Julie : écoutes, parfaite transition pour entamer notre discussion sur l'étape suivante qui est celle de l'identification des sources. Est-ce que tu peux nous en dire plus ? Comment faire face à une telle diversité ?
Marie-Caroline : on a l'habitude de dire que le sourcing, donc l'identification des sources, c'est la valeur ajoutée numéro 1 du veilleur. C'est-à-dire que si on trouve des bonnes sources d'information, forcément on aura des bonnes remontées de veille et on va pouvoir proposer une information intéressante et utile à nos destinataires. Alors pour évaluer l'information, on peut décliner trois grands concepts. La qualité de l'information, sa fiabilité et sa pertinence. Pour identifier, évaluer la qualité de notre information, on va chercher à savoir si cette information est précise, complète, à jour. Si elle est originale. Si ce n'est pas le cas, si les sources sont citées, si l'information est bien structurée etc... Ensuite, on va s'intéresser à la fiabilité. La fiabilité de l'auteur et la fiabilité de la source. Pour décrire la fiabilité d'un auteur, on va rechercher quels sont ses écrits. On va voir s'il a aussi déjà travaillé avec d'autres auteurs qui eux sont peut-être connus et dont on sait qu'ils sont fiables. De la même manière, pour identifier la fiabilité d'une source, on va aussi regarder si cette source va pointer vers d'autres sources qui elles-même sont des sources connues et reconnues. Ou alors si d'autres sources vont pointer vers cette source-là. En fait on mène vraiment un travail d'enquête. Dernier critère, c'est celui de la pertinence et là c'est un critère relatif. On va s'intéresser à savoir si cette information, elle va m'être utile.
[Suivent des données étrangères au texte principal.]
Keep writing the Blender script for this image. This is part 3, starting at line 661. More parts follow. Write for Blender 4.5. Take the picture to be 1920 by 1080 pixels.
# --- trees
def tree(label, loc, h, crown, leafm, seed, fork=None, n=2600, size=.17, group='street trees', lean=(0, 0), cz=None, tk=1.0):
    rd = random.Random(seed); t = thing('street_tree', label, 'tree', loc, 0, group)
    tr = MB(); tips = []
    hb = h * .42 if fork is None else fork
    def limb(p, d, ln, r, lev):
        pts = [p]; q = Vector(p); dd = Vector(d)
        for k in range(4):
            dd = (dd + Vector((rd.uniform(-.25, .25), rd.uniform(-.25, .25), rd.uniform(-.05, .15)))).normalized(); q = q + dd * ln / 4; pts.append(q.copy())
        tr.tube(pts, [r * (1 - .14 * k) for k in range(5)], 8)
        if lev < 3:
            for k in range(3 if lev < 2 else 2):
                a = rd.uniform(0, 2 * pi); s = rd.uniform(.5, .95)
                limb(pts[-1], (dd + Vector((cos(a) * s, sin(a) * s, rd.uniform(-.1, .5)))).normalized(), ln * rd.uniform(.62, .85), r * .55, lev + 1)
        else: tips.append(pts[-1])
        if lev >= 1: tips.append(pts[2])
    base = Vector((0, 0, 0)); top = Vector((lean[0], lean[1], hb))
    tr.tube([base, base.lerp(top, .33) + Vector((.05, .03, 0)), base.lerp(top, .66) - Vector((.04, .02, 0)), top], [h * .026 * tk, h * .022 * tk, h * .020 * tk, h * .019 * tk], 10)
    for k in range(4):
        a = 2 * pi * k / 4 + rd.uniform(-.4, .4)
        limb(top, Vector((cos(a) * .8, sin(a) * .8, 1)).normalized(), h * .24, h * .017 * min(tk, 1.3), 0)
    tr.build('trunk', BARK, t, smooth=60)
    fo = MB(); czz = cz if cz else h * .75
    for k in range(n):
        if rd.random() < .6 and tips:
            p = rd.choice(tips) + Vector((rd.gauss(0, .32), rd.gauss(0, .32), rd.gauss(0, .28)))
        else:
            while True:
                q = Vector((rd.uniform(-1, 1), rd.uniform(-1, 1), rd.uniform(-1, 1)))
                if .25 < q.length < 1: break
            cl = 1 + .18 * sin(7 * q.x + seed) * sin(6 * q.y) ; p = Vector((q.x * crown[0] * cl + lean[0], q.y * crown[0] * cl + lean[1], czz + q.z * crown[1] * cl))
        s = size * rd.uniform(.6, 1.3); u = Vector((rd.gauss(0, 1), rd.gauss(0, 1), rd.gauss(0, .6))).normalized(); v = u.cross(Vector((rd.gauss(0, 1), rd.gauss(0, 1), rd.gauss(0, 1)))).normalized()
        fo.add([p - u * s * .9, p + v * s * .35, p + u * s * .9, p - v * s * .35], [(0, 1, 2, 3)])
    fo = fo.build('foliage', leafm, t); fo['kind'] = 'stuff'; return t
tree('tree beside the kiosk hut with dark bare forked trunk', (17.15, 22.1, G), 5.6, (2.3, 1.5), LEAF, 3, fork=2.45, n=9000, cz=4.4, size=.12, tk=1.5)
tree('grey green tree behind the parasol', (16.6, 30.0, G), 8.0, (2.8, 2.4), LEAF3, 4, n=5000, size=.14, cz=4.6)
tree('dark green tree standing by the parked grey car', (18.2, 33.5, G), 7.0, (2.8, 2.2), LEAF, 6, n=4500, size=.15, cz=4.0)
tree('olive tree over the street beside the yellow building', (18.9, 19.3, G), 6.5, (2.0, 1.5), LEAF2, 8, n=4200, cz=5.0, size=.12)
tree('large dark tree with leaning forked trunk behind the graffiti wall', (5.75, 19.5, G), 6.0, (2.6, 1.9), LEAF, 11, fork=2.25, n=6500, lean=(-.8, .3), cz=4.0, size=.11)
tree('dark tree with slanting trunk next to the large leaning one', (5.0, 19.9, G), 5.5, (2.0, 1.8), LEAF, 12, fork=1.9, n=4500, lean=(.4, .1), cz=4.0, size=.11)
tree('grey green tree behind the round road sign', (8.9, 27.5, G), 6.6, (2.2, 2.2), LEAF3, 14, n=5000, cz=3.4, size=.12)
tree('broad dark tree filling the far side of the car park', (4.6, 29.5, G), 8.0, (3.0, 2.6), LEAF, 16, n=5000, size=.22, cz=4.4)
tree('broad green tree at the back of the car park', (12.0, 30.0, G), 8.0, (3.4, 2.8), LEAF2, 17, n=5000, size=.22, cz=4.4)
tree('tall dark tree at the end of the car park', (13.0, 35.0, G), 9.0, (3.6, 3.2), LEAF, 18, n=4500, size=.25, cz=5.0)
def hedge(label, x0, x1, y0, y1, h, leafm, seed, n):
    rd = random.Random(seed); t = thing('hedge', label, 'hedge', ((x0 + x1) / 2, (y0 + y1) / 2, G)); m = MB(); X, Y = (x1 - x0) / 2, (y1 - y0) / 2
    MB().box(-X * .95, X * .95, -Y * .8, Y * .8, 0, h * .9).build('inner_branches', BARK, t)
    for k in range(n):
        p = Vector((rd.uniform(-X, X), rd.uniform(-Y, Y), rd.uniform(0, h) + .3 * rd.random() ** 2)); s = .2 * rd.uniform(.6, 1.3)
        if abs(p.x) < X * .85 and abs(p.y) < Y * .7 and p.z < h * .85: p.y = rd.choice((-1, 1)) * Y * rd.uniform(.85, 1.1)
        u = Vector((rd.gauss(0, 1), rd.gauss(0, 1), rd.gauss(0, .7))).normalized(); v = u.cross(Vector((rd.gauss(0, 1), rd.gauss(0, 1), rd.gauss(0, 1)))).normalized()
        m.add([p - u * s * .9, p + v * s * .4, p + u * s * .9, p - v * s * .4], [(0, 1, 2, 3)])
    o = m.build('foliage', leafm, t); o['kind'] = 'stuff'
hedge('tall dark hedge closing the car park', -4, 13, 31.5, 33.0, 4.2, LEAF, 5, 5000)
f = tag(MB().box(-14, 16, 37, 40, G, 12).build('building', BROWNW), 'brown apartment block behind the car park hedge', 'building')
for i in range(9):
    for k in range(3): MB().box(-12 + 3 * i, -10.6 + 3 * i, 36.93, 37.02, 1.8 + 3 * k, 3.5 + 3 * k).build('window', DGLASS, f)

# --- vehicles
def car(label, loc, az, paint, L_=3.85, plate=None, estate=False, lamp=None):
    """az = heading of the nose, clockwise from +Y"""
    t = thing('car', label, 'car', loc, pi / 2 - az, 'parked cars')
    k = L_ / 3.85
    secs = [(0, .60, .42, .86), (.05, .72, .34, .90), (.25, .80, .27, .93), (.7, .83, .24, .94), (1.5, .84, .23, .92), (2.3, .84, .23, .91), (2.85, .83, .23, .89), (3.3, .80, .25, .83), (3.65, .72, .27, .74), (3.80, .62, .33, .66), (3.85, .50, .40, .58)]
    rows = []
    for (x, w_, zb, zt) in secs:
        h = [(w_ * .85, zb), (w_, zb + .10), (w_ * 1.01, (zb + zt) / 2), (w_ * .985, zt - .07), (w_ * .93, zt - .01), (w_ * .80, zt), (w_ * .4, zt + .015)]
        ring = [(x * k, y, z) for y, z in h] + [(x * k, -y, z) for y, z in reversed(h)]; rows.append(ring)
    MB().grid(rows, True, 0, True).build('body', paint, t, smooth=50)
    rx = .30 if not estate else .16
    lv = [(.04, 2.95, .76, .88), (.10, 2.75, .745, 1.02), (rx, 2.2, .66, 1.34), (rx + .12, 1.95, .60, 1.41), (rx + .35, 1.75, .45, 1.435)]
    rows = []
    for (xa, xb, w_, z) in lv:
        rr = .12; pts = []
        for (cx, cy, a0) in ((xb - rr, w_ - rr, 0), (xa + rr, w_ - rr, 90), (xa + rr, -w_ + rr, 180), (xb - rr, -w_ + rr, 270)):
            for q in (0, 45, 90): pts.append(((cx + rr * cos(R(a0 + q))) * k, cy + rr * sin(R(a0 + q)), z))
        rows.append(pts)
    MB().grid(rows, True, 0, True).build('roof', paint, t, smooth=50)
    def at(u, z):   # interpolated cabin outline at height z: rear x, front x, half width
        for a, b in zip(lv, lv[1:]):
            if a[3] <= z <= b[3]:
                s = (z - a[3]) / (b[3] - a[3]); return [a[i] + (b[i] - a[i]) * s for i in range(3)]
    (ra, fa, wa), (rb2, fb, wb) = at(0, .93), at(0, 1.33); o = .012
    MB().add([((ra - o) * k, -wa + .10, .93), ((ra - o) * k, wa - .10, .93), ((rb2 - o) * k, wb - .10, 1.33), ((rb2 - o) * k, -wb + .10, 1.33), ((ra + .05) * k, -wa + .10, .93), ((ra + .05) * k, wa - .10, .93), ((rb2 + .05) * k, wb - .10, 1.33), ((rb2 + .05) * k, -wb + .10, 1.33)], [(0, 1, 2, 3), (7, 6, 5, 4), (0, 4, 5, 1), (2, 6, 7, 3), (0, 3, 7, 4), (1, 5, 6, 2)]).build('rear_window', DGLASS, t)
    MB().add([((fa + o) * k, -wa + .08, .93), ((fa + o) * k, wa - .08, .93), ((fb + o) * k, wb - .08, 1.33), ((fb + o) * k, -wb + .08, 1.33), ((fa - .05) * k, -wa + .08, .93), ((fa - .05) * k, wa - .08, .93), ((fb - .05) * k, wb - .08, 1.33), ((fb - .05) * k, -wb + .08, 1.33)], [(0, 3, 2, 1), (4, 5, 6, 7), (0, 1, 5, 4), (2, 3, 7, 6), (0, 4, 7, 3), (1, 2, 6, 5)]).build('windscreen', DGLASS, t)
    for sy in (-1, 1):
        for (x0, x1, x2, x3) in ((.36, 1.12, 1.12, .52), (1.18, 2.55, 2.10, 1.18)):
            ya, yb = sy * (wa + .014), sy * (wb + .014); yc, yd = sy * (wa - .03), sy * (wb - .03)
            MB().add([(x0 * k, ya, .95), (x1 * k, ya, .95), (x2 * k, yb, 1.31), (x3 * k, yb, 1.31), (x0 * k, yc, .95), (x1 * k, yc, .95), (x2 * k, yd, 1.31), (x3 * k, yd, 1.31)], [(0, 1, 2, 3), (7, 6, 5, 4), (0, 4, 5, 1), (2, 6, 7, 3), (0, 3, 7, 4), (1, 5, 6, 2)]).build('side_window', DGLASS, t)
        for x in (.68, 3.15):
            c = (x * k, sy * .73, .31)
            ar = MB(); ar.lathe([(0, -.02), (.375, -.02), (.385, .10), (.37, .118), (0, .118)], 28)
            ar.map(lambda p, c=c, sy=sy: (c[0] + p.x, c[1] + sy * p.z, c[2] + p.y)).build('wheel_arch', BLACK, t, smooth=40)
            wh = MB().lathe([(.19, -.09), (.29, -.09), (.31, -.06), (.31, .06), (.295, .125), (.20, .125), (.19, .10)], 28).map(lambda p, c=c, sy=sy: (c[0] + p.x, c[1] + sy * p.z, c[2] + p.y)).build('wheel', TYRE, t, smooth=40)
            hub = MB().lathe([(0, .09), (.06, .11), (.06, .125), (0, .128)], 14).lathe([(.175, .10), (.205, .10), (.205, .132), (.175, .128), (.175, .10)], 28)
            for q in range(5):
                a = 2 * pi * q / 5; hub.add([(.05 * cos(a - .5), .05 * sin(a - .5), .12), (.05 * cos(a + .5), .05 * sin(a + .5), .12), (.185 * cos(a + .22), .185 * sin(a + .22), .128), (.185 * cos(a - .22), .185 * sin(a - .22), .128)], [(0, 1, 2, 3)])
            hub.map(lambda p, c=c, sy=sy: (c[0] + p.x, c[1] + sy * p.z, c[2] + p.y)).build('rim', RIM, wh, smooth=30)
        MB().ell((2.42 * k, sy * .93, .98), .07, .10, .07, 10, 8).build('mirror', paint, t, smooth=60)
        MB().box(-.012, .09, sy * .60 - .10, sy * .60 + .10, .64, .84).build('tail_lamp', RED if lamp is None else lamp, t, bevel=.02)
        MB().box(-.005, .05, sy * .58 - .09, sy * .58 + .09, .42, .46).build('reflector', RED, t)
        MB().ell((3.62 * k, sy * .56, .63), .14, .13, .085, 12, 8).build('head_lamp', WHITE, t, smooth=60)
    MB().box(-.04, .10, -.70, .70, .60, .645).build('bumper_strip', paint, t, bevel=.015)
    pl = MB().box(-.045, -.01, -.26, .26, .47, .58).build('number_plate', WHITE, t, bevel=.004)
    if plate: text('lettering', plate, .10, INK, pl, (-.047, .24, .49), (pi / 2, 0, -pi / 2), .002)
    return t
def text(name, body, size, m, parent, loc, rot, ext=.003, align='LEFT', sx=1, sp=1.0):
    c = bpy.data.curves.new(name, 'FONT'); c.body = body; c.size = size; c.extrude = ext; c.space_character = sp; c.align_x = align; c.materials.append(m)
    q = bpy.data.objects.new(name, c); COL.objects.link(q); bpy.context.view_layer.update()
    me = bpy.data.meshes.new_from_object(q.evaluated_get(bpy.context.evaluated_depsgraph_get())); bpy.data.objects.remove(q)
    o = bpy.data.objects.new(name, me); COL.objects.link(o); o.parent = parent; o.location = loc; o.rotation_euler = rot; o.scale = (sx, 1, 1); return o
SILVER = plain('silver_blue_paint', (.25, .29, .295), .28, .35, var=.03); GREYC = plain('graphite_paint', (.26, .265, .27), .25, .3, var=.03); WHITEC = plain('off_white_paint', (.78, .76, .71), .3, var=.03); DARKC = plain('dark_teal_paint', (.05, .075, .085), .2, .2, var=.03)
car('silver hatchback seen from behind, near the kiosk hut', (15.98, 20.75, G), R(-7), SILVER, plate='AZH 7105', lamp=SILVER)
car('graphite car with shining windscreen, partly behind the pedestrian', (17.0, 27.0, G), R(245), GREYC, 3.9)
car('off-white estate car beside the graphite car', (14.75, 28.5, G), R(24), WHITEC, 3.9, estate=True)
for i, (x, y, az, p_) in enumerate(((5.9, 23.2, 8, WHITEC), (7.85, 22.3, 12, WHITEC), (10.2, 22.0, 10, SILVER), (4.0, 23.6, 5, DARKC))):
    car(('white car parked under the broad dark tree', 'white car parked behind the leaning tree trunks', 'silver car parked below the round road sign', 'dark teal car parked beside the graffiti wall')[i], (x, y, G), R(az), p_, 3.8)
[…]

Et là peut-être je peux faire une petite parenthèse sur la différence entre une information intéressante et une information utile. Une information intéressante peut être juste intéressante, mais pas forcément utile. Une information utile, c'est une information qui va nous permettre d'engager une action ou de prendre une décision.
Julie : alors on arrive aux deux dernières étapes qui sont celles du traitement et de la capitalisation. Comment peux-tu nous aiguiller pour les mettre en œuvre ?
Marie-Caroline : alors il existe différents outils pour ces deux grandes étapes qui sont soit ce qu'on appelle des agrégateurs de flux RSS ou alors des outils de curation. Qu'est-ce qu'un agrégateur de flux RSS ? Et déjà qu'est-ce qu'un flux RSS ? Ce sont des technologies qui vont nous permettre d'être alerté sur les dernières mises à jour d'un site ou d'un blog par exemple. Parmi les agrégateurs de flux RSS qui existent, il y a Inoreader qui est l'outil que l'on utilise chez Via Compétences qui va nous permettre d'agréger différents flux, émanant de différents sites et qui vont nous permettre d'engager ce travail de traitement et de capitalisation. C'est-à-dire qu'on va recevoir des flux d'informations, on va les trier, on va les sélectionner, les catégoriser pour pouvoir les classer et ainsi les retrouver facilement. D'autres outils existent aussi qui sont plus des outils de curation et de collaboration comme "pearltrees" qui est un outil français et "Wakelet". Alors avec ces outils, on va pouvoir créer des collections thématiques et également annoter et partager les contenus que l'on aura trouvés intéressants. Pour être plus précise, qu'est-ce qu'un outil de curation ? C'est un outil qui va permettre de sélectionner des informations. Non seulement les sélectionner mais aussi les organiser et les présenter d'une manière à les éclairer en fait. Voilà à les rendre plus intelligibles et utiles à l'action.
Julie : à t'entendre ainsi parler de ton expertise sur la veille, ça me donne l'impression qu'il faut beaucoup de compétences pour exercer une veille efficace ? Comment est-ce que on peut venir en soutien des professionnels sur ce plan ?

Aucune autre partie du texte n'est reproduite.